First Vice-President Frans Timmermans (L) and EU Commissioner of Migration & Home Affairs Dimitris Avramopoulos give a joint press conference at the EU Headquarters in Brussels on April 6, 2016. The European Union's executive launched a drive Wednesday to overhaul the EU's asylum rules to better share the burden of unprecedented migrant inflows. / AFP PHOTO / JOHN THYS

Brussels / AFP

The European Union launched a drive on Wednesday to overhaul the EU’s asylum rules to more fairly share responsibility for an unprecedented influx of migrants despite resistance within the 28-nation bloc.
The European Commission, the EU executive, unveiled options to reform the rules two days after Greece began to expel migrants to Turkey under a controversial deal between Brussels and Ankara. The returns have since stalled.
“We need to reform our European asylum system,” the commission’s First Vice President FransTimmermans told a press conference in Brussels. “The present system is not working.”
The existing so-called Dublin rules have been criticised as obsolete and unfair to countries like Greece, where most of the 1.25 million Syrian, Iraqi, Afghan and other migrants entered the bloc last year.
At present, under those rules, migrants seeking asylum must lodge their application in the country where they first arrived, and should be returned there if they move on to somewhere else.
But—as 2015 showed—the rules fell apart when countries like Italy and Greece, one of the poorest EU members, were overwhelmed by migrants who wanted asylum in Germany and other wealthy northern EU countries. “This is neither fair, nor sustainable,” Timmermans said, adding it was a “huge burden” to frontline countries. Under one reform option, if a member state faces “disproportionate pressure” from migrant arrivals in the future, a “corrective fairness mechanism” can be introduced to redistribute migrants within the bloc.
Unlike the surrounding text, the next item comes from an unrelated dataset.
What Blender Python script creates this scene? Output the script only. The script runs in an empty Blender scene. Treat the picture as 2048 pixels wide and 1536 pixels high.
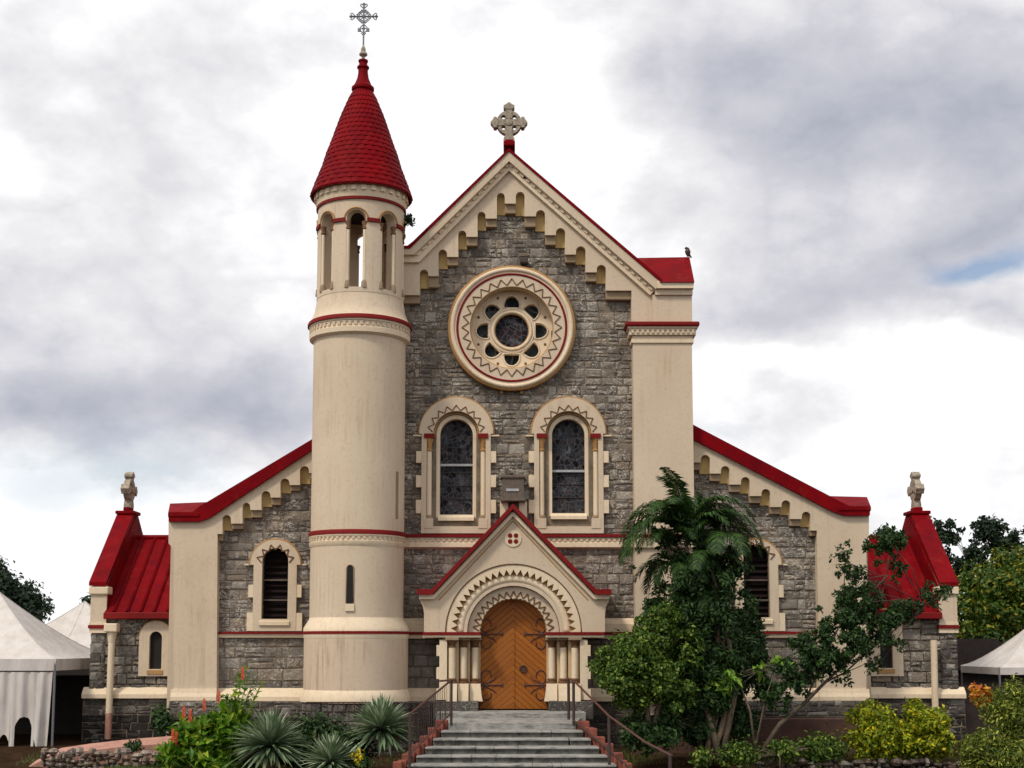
import bpy, math, random
from math import sin, cos, pi, radians
from mathutils import Vector, Matrix
from mathutils.geometry import tessellate_polygon

# ------------------------------------------------------------------ camera, sky, sun, exposure
S = bpy.context.scene
F, D, CZ, PITCH, PY0 = 2688.0, 42.0, 1.95, radians(6), 1008.0
cam_d = bpy.data.cameras.new('camera'); cam = bpy.data.objects.new('camera', cam_d)
S.collection.objects.link(cam); S.camera = cam
cam_d.sensor_width = 36; cam_d.lens = 36*F/2048; cam_d.shift_y = (PY0-768)/2048
cam_d.clip_end = 3000
cam.location = (0, -D, CZ); cam.rotation_euler = (pi/2+PITCH, 0, 0)

S.view_settings.view_transform = 'Standard'; S.view_settings.look = 'None'
S.view_settings.exposure = 0; S.view_settings.gamma = 1

def ray(px, py):
    u = (px-1024)/F; v = (PY0-py)/F
    return u, cos(PITCH)-v*sin(PITCH), sin(PITCH)+v*cos(PITCH)

SUN_AZ, SUN_EL = radians(222), radians(50)      # azimuth clockwise from +Y: behind the viewer, to the left
def build_world():
    w = bpy.data.worlds.new("World"); S.world = w; w.use_nodes = True
    nt = w.node_tree; N = nt.nodes; L = nt.links; N.clear()
    out = N.new('ShaderNodeOutputWorld')
    sky = N.new('ShaderNodeTexSky'); sky.sky_type = 'NISHITA'; sky.sun_disc = False
    sky.sun_elevation = SUN_EL; sky.sun_rotation = SUN_AZ
    bg1 = N.new('ShaderNodeBackground'); bg1.inputs[1].default_value = 0.12; L.new(sky.outputs[0], bg1.inputs[0])
    def m(op, a, b=None, c=None):
        n = N.new('ShaderNodeMath'); n.operation = op
        for i, x in enumerate((a, b, c)):
            if x is None: continue
            if isinstance(x, (int, float)): n.inputs[i].default_value = x
            else: L.new(x, n.inputs[i])
        return n.outputs[0]
    tc = N.new('ShaderNodeTexCoord')
    def noise(scale, detail, sx, sy, sz, off=(0,0,0), rough=.55):
        mp = N.new('ShaderNodeMapping'); mp.inputs['Scale'].default_value = (sx, sy, sz); mp.inputs['Location'].default_value = off
        L.new(tc.outputs['Generated'], mp.inputs[0])
        n = N.new('ShaderNodeTexNoise'); n.inputs['Scale'].default_value = scale; n.inputs['Detail'].default_value = detail
        n.inputs['Roughness'].default_value = rough; L.new(mp.outputs[0], n.inputs[0]); return n
    sp = N.new('ShaderNodeSeparateXYZ'); L.new(tc.outputs['Generated'], sp.inputs[0])
    n1 = noise(5.5, 7, 1, 1, 1.6); n2 = noise(5.5, 7, 1, 1, 1.6, (7, 3, 5)); n3 = noise(14, 8, 1, 1, 1.5, (1, 9, 2), .6)
    az = m('ADD', m('ARCTAN2', sp.outputs[0], sp.outputs[1]), m('MULTIPLY', m('SUBTRACT', n1.outputs[0], .5), .14))
    el = m('ADD', m('ARCSINE', sp.outputs[2]), m('MULTIPLY', m('SUBTRACT', n2.outputs[0], .5), .11))
    # cloud masses: (px, py, half width px, half height px, amount); stored as bearings
    def ang(px, py):
        x, y, z = ray(px, py); l = math.sqrt(x*x+y*y+z*z); return math.atan2(x, y), math.asin(z/l)
    def blobs(lst):
        tot = None
        for px, py, sx, sy, a in lst:
            A, E = ang(px, py)
            du = m('DIVIDE', m('SUBTRACT', az, A), sx/F); dv = m('DIVIDE', m('SUBTRACT', el, E), sy/F)
            g = m('MULTIPLY', m('EXPONENT', m('MULTIPLY', m('ADD', m('MULTIPLY', du, du), m('MULTIPLY', dv, dv)), -1.0)), a)
            tot = g if tot is None else m('ADD', tot, g)
        return tot
    dark = blobs([(1720, 210, 430, 190, .50), (1570, 600, 280, 120, .50), (2060, 330, 260, 220, .32), (1950, 480, 200, 60, .2), (1500, 60, 300, 90, .25),
                  (230, 790, 330, 100, .60), (540, 800, 150, 90, .28), (120, 300, 300, 130, .22), (250, 600, 400, 110, .16), (60, 560, 200, 60, .12), (520, 120, 260, 60, .16),
                  (1000, 270, 260, 190, -.3), (1700, 830, 300, 50, -.18), (1930, 690, 170, 45, -.3), (1480, 730, 120, 30, -.25), (60, 1080, 260, 100, -.2), (40, 330, 120, 60, -.2), (1560, 830, 90, 60, .25), (2000, 640, 160, 40, .2),
                  (600, -700, 900, 260, .4), (1700, -1100, 900, 300, .5)])
    blue = blobs([(2000, 540, 110, 42, 1.0), (200, 930, 330, 70, .62), (1700, 960, 200, 50, .35), (1460, 870, 140, 60, .25), (210, 830, 260, 50, .25), (700, -500, 300, 130, .5)])
    d = m('ADD', m('MULTIPLY', m('SUBTRACT', n3.outputs[0], .5), .5), dark)
    d = m('ADD', d, m('MULTIPLY', m('SUBTRACT', n1.outputs[0], .5), .25))
    n4 = noise(9, 6, 1, 1, 1.5, (3, 6, 1), .5)
    d = m('ADD', d, m('SUBTRACT', .08, m('MULTIPLY', m('ABSOLUTE', m('SUBTRACT', n4.outputs[0], .5)), 1.0)))
    ramp = N.new('ShaderNodeValToRGB'); L.new(d, ramp.inputs[0]); cr = ramp.color_ramp
    cr.elements[0].position = 0; cr.elements[0].color = (1.06, 1.06, 1.08, 1)
    cr.elements[1].position = 1; cr.elements[1].color = (.27, .30, .38, 1)
    e = cr.elements.new(.14); e.color = (.88, .875, .89, 1)
    e = cr.elements.new(.40); e.color = (.63, .63, .69, 1)
    e = cr.elements.new(.65); e.color = (.46, .48, .56, 1)
    bg2 = N.new('ShaderNodeBackground'); L.new(ramp.outputs[0], bg2.inputs[0]); bg2.inputs[1].default_value = 1.0
    bl = N.new('ShaderNodeMapRange'); L.new(m('ADD', blue, m('MULTIPLY', m('SUBTRACT', n3.outputs[0], .5), .5)), bl.inputs[0])
    bl.inputs[1].default_value = .25; bl.inputs[2].default_value = .95; bl.inputs[3].default_value = 0; bl.inputs[4].default_value = .8
    mix = N.new('ShaderNodeMixShader'); L.new(bl.outputs[0], mix.inputs[0]); L.new(bg2.outputs[0], mix.inputs[1]); L.new(bg1.outputs[0], mix.inputs[2])
    L.new(mix.outputs[0], out.inputs[0])
    w.cycles.sampling_method = 'MANUAL'; w.cycles.sample_map_resolution = 512
build_world()
sd = bpy.data.lights.new('sun', 'SUN'); so = bpy.data.objects.new('sun', sd); S.collection.objects.link(so)
sd.energy = 2.4; sd.angle = radians(9); sd.color = (1, .92, .80)
sun_dir = Vector((sin(SUN_AZ)*cos(SUN_EL), cos(SUN_AZ)*cos(SUN_EL), sin(SUN_EL)))
so.rotation_euler = sun_dir.to_track_quat('Z', 'Y').to_euler(); so.location = (-20, -40, 40)

# ------------------------------------------------------------------ measuring: a bearing from the photo's standpoint met with a vertical plane
def WX(px, py, Y):
    u, y, z = ray(px, py); return u*(D+Y)/y
def WZ(py, Y):
    u, y, z = ray(0, py); return CZ+z*(D+Y)/y
def SC(py, Y):                                   # metres per photo pixel there
    u, y, z = ray(0, py); return (D+Y)/y/F

# ------------------------------------------------------------------ mesh builder
class MB:
    def __init__(s): s.v = []; s.f = []
    def add(s, vs, fs):
        n = len(s.v); s.v += [tuple(p) for p in vs]; s.f += [tuple(i+n for i in f) for f in fs]; return s
    def box(s, x0, x1, y0, y1, z0, z1):
        return s.add([(x0,y0,z0),(x1,y0,z0),(x1,y1,z0),(x0,y1,z0),(x0,y0,z1),(x1,y0,z1),(x1,y1,z1),(x0,y1,z1)],
                     [(0,3,2,1),(4,5,6,7),(0,1,5,4),(1,2,6,5),(2,3,7,6),(3,0,4,7)])
    def prism(s, loops, y0, y1, fn=None):
        # loops of (x,z); first outer, others holes; extruded from y0 (front) to y1
        fn = fn or (lambda x, y, z: (x, y, z))
        flat = [p for l in loops for p in l]
        tri = tessellate_polygon([[Vector((p[0], p[1], 0)) for p in l] for l in loops])
        n = len(flat)
        vs = [fn(p[0], y0, p[1]) for p in flat]+[fn(p[0], y1, p[1]) for p in flat]
        fs = []
        for a, b, c in tri:
            A, B, C = flat[a], flat[b], flat[c]
            if (B[0]-A[0])*(C[1]-A[1])-(B[1]-A[1])*(C[0]-A[0]) < 0: b, c = c, b
            fs.append((a, b, c)); fs.append((a+n, c+n, b+n))
        o = 0
        for k, l in enumerate(loops):
            ar = sum(l[i][0]*l[(i+1) % len(l)][1]-l[(i+1) % len(l)][0]*l[i][1] for i in range(len(l)))
            ccw = ar > 0
            for i in range(len(l)):
                a, b = o+i, o+(i+1) % len(l)
                if ccw != (k > 0): fs.append((b, a, a+n, b+n))
                else: fs.append((a, b, b+n, a+n))
            o += len(l)
        return s.add(vs, fs)
    def course(s, x0, x1, prof):                 # (y,z) profile carried along x
        n = len(prof)
        return s.add([(x0, y, z) for y, z in prof]+[(x1, y, z) for y, z in prof],
                     [(i, (i+1) % n, (i+1) % n+n, i+n) for i in range(n)]+[tuple(range(n))[::-1], tuple(range(n, 2*n))])
    def lathe(s, prof, cx, cy, n=64, a0=0, a1=2*pi, closed=False):
        full = abs(a1-a0-2*pi) < 1e-6; m = n if full else n+1
        vs = []; fs = []
        for i in range(m):
            a = a0+(a1-a0)*i/n
            for r, z in prof: vs.append((cx+r*cos(a), cy+r*sin(a), z))
        k = len(prof)
        for i in range(n):
            j = (i+1) % m
            for q in range(k if closed else k-1):
                q2 = (q+1) % k
                fs.append((i*k+q, j*k+q, j*k+q2, i*k+q2))
        return s.add(vs, fs)
    def tube(s, pts, rad, n=8, cap=True):
        pts = [Vector(p) for p in pts]
        if isinstance(rad, (int, float)): rad = [rad]*len(pts)
        vs = []; fs = []; up = None
        for i, p in enumerate(pts):
            t = (pts[min(i+1, len(pts)-1)]-pts[max(i-1, 0)])
            if t.length < 1e-9: t = Vector((0, 0, 1))
            t.normalize()
            if up is None:
                up = Vector((0, 0, 1)) if abs(t.z) < .9 else Vector((0, 1, 0))
            sx = t.cross(up)
            if sx.length < 1e-5: sx = t.cross(Vector((1, 0, 0)))
            sx.normalize(); up = sx.cross(t)
            for k in range(n):
                a = 2*pi*k/n; vs.append(p+sx*cos(a)*rad[i]+up*sin(a)*rad[i])
        for i in range(len(pts)-1):
            for k in range(n):
                k2 = (k+1) % n; fs.append((i*n+k, i*n+k2, (i+1)*n+k2, (i+1)*n+k))
        if cap: fs.append(tuple(range(n))[::-1]); fs.append(tuple(range((len(pts)-1)*n, len(pts)*n)))
        return s.add(vs, fs)
    def build(s, name, mat, parent=None, smooth=False, label=None, cat=None, group=None, kind=None, bevel=0):
        if parent is not None:
            o = Vector((0, 0, 0)); p = parent
            while p: o += p.location; p = p.parent
        else:
            xs = [p[0] for p in s.v]; ys = [p[1] for p in s.v]; zs = [p[2] for p in s.v]
            o = Vector(((min(xs)+max(xs))/2, (min(ys)+max(ys))/2, min(zs)))
        me = bpy.data.meshes.new(name)
        me.from_pydata([(p[0]-o.x, p[1]-o.y, p[2]-o.z) for p in s.v], [], s.f)
        me.materials.append(mat); me.update()
        if smooth:
            me.polygons.foreach_set('use_smooth', [True]*len(me.polygons))
            if smooth != 'all': me.set_sharp_from_angle(angle=radians(35))
        ob = bpy.data.objects.new(name, me); S.collection.objects.link(ob)
        if parent is not None: ob.parent = parent
        else: ob.location = o
        if bevel:
            b = ob.modifiers.new('bevel', 'BEVEL'); b.width = bevel; b.segments = 2; b.limit_method = 'ANGLE'
        tag(ob, label, cat, group, kind); return ob
def tag(o, label=None, cat=None, group=None, kind=None):
    if label: o['label'] = label
    if cat: o['category'] = cat; o['kind'] = 'thing'
    if group: o['group'] = group
    if kind: o['kind'] = kind
def empty(name, loc, label, cat, group=None):
    o = bpy.data.objects.new(name, None); S.collection.objects.link(o); o.location = loc; o.empty_display_size = .3
    tag(o, label, cat, group); return o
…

A majority of countries support it, one EU diplomat said.
However, EU states have already struggled to implement an emergency scheme agreed last September to relocate 160,000 asylum seekers out of Greece and Italy. Only 1,100 of these have been resettled so far.
The delays have been pinned on a range of factors, from governments trying to filter out extremists from among the refugees following the terror attacks in Brussels and Paris, to a lack of housing and education—but, say sceptics, political foot-dragging has also played a part. Under a second, more drastic option, a “permanent distribution key” would be introduced based on the population and wealth of each member state.